--- EXERCISE DESCRIPTION ---
Copy verbatim the material from its first line to the line that holds "q, M['reds'], cpz)", including that line.

--- INFORMATION SHOWN ---
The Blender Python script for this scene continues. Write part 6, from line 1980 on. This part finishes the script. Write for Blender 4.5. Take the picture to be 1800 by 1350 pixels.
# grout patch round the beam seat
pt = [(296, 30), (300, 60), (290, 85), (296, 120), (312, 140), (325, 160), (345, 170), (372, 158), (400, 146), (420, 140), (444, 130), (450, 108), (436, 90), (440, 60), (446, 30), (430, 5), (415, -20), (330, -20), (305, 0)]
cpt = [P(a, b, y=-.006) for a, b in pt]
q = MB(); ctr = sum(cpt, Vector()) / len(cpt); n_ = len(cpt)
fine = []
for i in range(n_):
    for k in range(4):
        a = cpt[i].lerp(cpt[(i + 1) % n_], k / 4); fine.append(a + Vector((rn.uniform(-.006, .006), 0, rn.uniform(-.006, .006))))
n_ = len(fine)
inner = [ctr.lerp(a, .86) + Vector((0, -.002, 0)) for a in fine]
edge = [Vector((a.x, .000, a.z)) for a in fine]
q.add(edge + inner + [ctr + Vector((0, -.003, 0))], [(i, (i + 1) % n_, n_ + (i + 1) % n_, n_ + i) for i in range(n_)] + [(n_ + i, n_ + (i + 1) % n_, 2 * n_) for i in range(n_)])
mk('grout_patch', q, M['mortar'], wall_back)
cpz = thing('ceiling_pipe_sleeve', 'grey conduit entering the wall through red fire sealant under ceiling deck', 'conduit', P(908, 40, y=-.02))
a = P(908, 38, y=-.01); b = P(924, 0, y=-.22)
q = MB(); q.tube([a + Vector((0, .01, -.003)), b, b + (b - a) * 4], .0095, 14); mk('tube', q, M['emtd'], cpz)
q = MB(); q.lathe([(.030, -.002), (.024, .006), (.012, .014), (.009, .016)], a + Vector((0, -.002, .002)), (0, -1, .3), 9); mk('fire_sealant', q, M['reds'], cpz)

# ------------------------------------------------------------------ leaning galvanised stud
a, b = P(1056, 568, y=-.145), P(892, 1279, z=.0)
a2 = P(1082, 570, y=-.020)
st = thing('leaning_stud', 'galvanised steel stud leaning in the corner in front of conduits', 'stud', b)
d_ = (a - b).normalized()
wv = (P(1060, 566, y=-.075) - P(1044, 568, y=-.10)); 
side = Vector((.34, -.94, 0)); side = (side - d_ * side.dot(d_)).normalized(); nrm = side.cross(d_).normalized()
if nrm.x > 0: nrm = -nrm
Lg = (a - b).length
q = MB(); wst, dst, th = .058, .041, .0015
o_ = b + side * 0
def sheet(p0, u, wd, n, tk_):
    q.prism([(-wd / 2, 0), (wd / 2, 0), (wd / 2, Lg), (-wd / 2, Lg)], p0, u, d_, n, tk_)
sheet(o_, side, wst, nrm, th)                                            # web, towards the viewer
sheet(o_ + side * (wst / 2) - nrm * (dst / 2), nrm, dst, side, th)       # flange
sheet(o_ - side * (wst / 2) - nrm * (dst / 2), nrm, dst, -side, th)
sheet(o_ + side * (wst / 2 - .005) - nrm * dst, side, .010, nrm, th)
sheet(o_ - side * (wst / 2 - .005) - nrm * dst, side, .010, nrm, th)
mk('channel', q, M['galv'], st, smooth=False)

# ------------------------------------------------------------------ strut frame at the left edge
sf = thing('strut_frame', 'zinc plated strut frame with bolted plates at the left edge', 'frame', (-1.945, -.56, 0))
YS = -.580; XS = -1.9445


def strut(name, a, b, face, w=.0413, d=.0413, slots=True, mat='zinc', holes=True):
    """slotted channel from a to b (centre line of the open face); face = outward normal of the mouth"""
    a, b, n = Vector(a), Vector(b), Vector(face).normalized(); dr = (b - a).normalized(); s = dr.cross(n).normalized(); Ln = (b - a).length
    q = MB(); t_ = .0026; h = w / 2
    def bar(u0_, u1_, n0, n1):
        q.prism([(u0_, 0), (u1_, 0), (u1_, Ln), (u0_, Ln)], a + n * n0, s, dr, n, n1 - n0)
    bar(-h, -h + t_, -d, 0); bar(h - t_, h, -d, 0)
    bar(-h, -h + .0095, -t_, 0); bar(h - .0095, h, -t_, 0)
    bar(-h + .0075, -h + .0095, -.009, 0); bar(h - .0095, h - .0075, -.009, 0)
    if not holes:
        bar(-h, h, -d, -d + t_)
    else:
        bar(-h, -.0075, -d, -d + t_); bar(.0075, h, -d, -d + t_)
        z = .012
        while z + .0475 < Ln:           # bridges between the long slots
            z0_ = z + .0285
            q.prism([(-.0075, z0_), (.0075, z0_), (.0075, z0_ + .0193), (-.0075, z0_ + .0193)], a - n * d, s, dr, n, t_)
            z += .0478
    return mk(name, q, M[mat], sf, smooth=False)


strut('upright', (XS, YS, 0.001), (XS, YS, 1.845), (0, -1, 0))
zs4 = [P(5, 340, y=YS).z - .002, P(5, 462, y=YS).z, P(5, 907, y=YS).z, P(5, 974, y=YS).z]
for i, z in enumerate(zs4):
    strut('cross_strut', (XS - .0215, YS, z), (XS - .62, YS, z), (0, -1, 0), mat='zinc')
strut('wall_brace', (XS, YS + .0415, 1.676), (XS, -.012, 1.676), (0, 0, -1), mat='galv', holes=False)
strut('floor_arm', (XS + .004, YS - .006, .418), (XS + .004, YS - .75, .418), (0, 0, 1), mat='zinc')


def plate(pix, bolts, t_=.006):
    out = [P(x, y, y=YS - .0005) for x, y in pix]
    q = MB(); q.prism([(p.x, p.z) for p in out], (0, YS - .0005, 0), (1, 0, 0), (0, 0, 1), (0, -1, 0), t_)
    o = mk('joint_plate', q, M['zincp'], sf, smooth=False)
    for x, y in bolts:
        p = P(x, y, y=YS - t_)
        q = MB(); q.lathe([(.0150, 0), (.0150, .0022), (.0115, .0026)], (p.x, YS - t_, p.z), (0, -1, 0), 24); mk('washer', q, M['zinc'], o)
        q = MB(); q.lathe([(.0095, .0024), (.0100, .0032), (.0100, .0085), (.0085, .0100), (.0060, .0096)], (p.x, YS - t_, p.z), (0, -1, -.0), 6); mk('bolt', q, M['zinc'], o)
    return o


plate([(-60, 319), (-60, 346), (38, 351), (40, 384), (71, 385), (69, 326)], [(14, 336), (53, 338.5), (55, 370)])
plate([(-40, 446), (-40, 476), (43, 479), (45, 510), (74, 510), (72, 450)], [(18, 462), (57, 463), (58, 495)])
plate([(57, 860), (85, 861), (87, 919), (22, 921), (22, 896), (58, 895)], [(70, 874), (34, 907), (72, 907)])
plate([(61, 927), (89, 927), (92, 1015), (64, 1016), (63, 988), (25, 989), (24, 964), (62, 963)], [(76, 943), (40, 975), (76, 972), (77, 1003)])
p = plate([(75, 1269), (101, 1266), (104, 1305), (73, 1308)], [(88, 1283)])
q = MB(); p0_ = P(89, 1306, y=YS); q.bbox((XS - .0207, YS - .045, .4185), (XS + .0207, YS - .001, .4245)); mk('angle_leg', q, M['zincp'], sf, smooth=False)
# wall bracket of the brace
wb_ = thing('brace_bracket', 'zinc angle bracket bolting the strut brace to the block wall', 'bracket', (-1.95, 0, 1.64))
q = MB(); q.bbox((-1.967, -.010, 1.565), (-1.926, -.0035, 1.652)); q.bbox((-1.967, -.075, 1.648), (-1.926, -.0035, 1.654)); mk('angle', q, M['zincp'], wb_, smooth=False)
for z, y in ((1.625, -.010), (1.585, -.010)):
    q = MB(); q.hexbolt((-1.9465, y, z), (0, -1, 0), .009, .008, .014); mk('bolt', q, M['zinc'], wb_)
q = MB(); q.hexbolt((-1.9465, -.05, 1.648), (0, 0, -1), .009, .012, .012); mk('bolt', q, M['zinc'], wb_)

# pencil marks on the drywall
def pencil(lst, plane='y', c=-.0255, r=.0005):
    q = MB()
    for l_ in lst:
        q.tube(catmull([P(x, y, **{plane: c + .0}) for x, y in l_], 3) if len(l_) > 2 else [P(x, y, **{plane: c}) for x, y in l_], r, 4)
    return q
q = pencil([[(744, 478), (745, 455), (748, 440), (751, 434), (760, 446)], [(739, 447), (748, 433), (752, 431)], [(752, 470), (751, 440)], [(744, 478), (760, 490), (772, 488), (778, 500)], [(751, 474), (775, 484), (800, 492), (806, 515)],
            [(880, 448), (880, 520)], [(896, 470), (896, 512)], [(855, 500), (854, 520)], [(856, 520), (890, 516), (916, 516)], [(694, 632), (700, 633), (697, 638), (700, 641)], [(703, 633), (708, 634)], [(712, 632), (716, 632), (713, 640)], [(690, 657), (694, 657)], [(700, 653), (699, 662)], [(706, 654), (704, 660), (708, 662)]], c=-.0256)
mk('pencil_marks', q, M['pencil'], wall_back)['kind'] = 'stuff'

--- TASK SOLUTION ---
The Blender Python script for this scene continues. Write part 6, from line 1980 on. This part finishes the script. Write for Blender 4.5. Take the picture to be 1800 by 1350 pixels.
# grout patch round the beam seat
pt = [(296, 30), (300, 60), (290, 85), (296, 120), (312, 140), (325, 160), (345, 170), (372, 158), (400, 146), (420, 140), (444, 130), (450, 108), (436, 90), (440, 60), (446, 30), (430, 5), (415, -20), (330, -20), (305, 0)]
cpt = [P(a, b, y=-.006) for a, b in pt]
q = MB(); ctr = sum(cpt, Vector()) / len(cpt); n_ = len(cpt)
fine = []
for i in range(n_):
    for k in range(4):
        a = cpt[i].lerp(cpt[(i + 1) % n_], k / 4); fine.append(a + Vector((rn.uniform(-.006, .006), 0, rn.uniform(-.006, .006))))
n_ = len(fine)
inner = [ctr.lerp(a, .86) + Vector((0, -.002, 0)) for a in fine]
edge = [Vector((a.x, .000, a.z)) for a in fine]
q.add(edge + inner + [ctr + Vector((0, -.003, 0))], [(i, (i + 1) % n_, n_ + (i + 1) % n_, n_ + i) for i in range(n_)] + [(n_ + i, n_ + (i + 1) % n_, 2 * n_) for i in range(n_)])
mk('grout_patch', q, M['mortar'], wall_back)
cpz = thing('ceiling_pipe_sleeve', 'grey conduit entering the wall through red fire sealant under ceiling deck', 'conduit', P(908, 40, y=-.02))
a = P(908, 38, y=-.01); b = P(924, 0, y=-.22)
q = MB(); q.tube([a + Vector((0, .01, -.003)), b, b + (b - a) * 4], .0095, 14); mk('tube', q, M['emtd'], cpz)
q = MB(); q.lathe([(.030, -.002), (.024, .006), (.012, .014), (.009, .016)], a + Vector((0, -.002, .002)), (0, -1, .3), 9); mk('fire_sealant', q, M['reds'], cpz)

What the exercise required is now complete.